▶ [WHAT YOU NEED TO DO] All lines below must be repeated exactly, with the pictures omitted.

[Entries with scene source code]

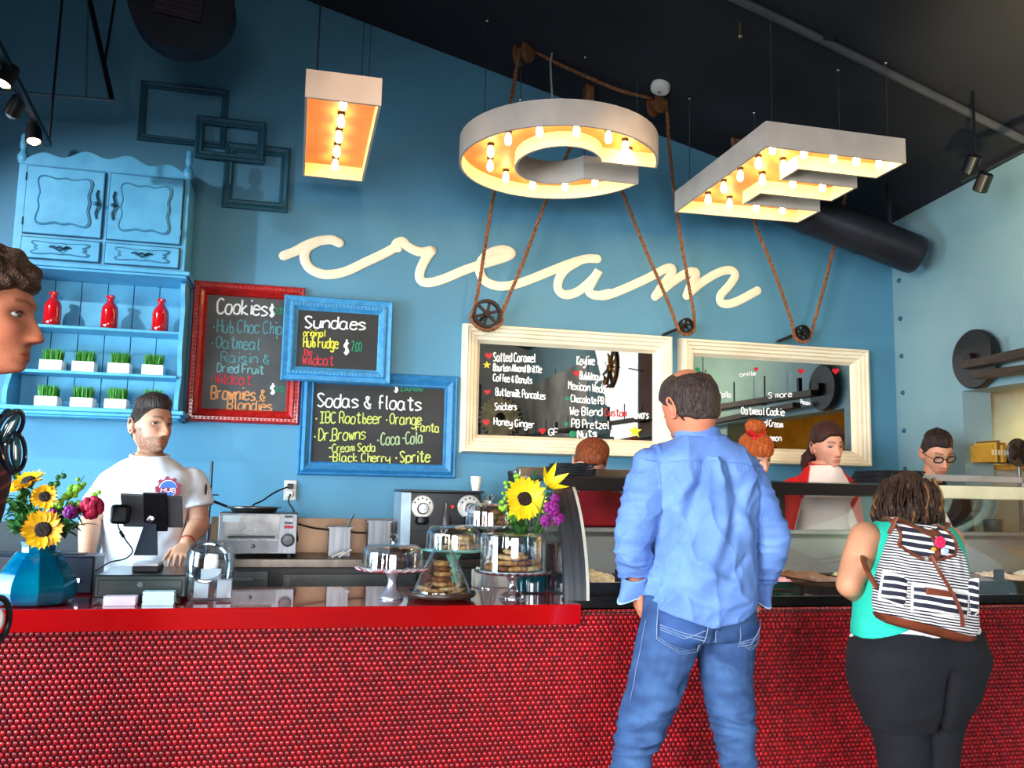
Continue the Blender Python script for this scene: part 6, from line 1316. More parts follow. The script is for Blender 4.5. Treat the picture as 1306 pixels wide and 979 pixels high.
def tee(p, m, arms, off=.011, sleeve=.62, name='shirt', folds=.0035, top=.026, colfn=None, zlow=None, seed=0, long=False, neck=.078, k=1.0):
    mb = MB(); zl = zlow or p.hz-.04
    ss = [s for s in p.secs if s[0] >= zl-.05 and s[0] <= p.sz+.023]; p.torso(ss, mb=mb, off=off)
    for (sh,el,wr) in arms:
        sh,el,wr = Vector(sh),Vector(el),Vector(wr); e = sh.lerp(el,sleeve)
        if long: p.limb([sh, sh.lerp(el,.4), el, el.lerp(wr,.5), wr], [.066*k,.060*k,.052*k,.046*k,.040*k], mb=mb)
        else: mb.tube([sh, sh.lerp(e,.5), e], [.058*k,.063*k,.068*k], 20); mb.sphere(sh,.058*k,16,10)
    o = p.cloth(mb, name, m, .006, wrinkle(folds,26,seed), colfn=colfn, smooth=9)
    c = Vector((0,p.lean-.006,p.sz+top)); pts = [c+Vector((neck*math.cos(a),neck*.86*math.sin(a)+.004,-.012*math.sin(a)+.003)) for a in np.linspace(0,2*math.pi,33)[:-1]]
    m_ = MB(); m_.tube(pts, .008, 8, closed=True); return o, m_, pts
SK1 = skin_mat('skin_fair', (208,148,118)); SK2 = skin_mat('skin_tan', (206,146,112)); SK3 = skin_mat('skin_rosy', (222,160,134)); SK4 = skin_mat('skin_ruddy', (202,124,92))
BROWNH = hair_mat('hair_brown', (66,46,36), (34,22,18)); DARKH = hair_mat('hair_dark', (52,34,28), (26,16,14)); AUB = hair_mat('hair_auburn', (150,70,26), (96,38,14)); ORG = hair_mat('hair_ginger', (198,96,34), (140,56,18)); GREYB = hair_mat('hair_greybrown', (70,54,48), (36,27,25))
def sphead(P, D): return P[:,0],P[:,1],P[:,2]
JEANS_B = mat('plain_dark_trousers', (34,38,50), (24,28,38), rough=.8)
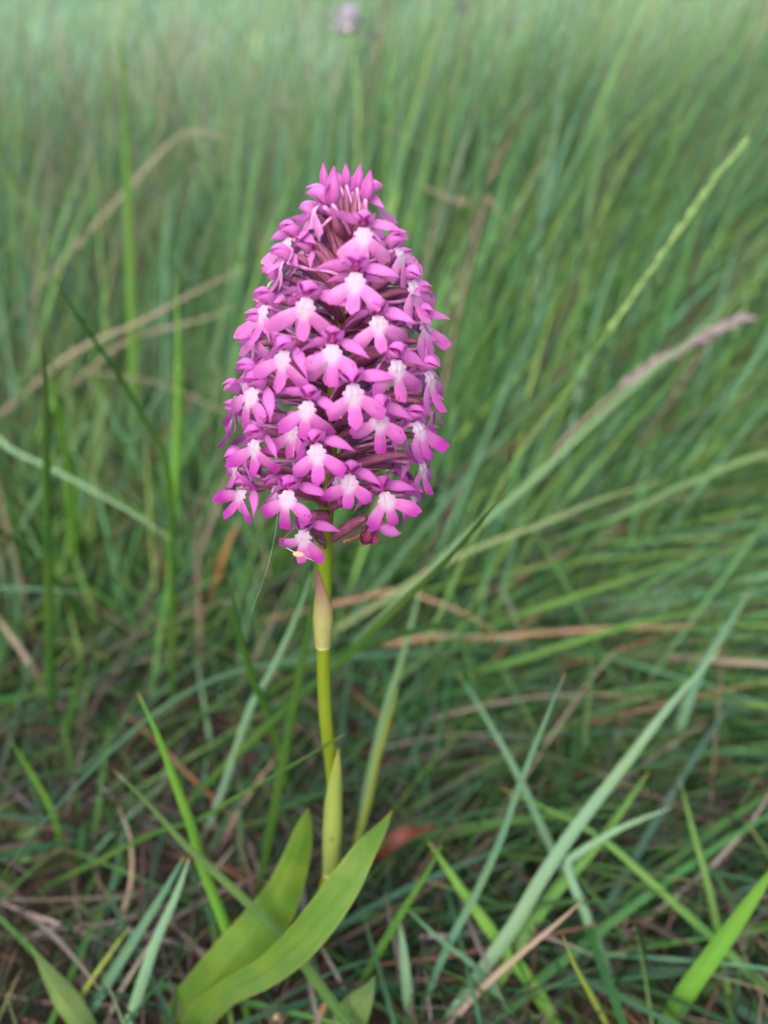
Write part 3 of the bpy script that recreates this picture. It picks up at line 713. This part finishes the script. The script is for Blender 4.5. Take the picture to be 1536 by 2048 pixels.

▶ [EXERCISE OUTPUT]
Continue the Blender Python script for this scene: part 6, from line 1316. More parts follow. The script is for Blender 4.5. Treat the picture as 1306 pixels wide and 979 pixels high.
def tee(p, m, arms, off=.011, sleeve=.62, name='shirt', folds=.0035, top=.026, colfn=None, zlow=None, seed=0, long=False, neck=.078, k=1.0):
    mb = MB(); zl = zlow or p.hz-.04
    ss = [s for s in p.secs if s[0] >= zl-.05 and s[0] <= p.sz+.023]; p.torso(ss, mb=mb, off=off)
    for (sh,el,wr) in arms:
        sh,el,wr = Vector(sh),Vector(el),Vector(wr); e = sh.lerp(el,sleeve)
        if long: p.limb([sh, sh.lerp(el,.4), el, el.lerp(wr,.5), wr], [.066*k,.060*k,.052*k,.046*k,.040*k], mb=mb)
        else: mb.tube([sh, sh.lerp(e,.5), e], [.058*k,.063*k,.068*k], 20); mb.sphere(sh,.058*k,16,10)
    o = p.cloth(mb, name, m, .006, wrinkle(folds,26,seed), colfn=colfn, smooth=9)
    c = Vector((0,p.lean-.006,p.sz+top)); pts = [c+Vector((neck*math.cos(a),neck*.86*math.sin(a)+.004,-.012*math.sin(a)+.003)) for a in np.linspace(0,2*math.pi,33)[:-1]]
    m_ = MB(); m_.tube(pts, .008, 8, closed=True); return o, m_, pts
SK1 = skin_mat('skin_fair', (208,148,118)); SK2 = skin_mat('skin_tan', (206,146,112)); SK3 = skin_mat('skin_rosy', (222,160,134)); SK4 = skin_mat('skin_ruddy', (202,124,92))
BROWNH = hair_mat('hair_brown', (66,46,36), (34,22,18)); DARKH = hair_mat('hair_dark', (52,34,28), (26,16,14)); AUB = hair_mat('hair_auburn', (150,70,26), (96,38,14)); ORG = hair_mat('hair_ginger', (198,96,34), (140,56,18)); GREYB = hair_mat('hair_greybrown', (70,54,48), (36,27,25))
def sphead(P, D): return P[:,0],P[:,1],P[:,2]
JEANS_B = mat('plain_dark_trousers', (34,38,50), (24,28,38), rough=.8)
Write part 3 of the bpy script that recreates this picture. It picks up at line 713. This part finishes the script. The script is for Blender 4.5. Take the picture to be 1536 by 2048 pixels.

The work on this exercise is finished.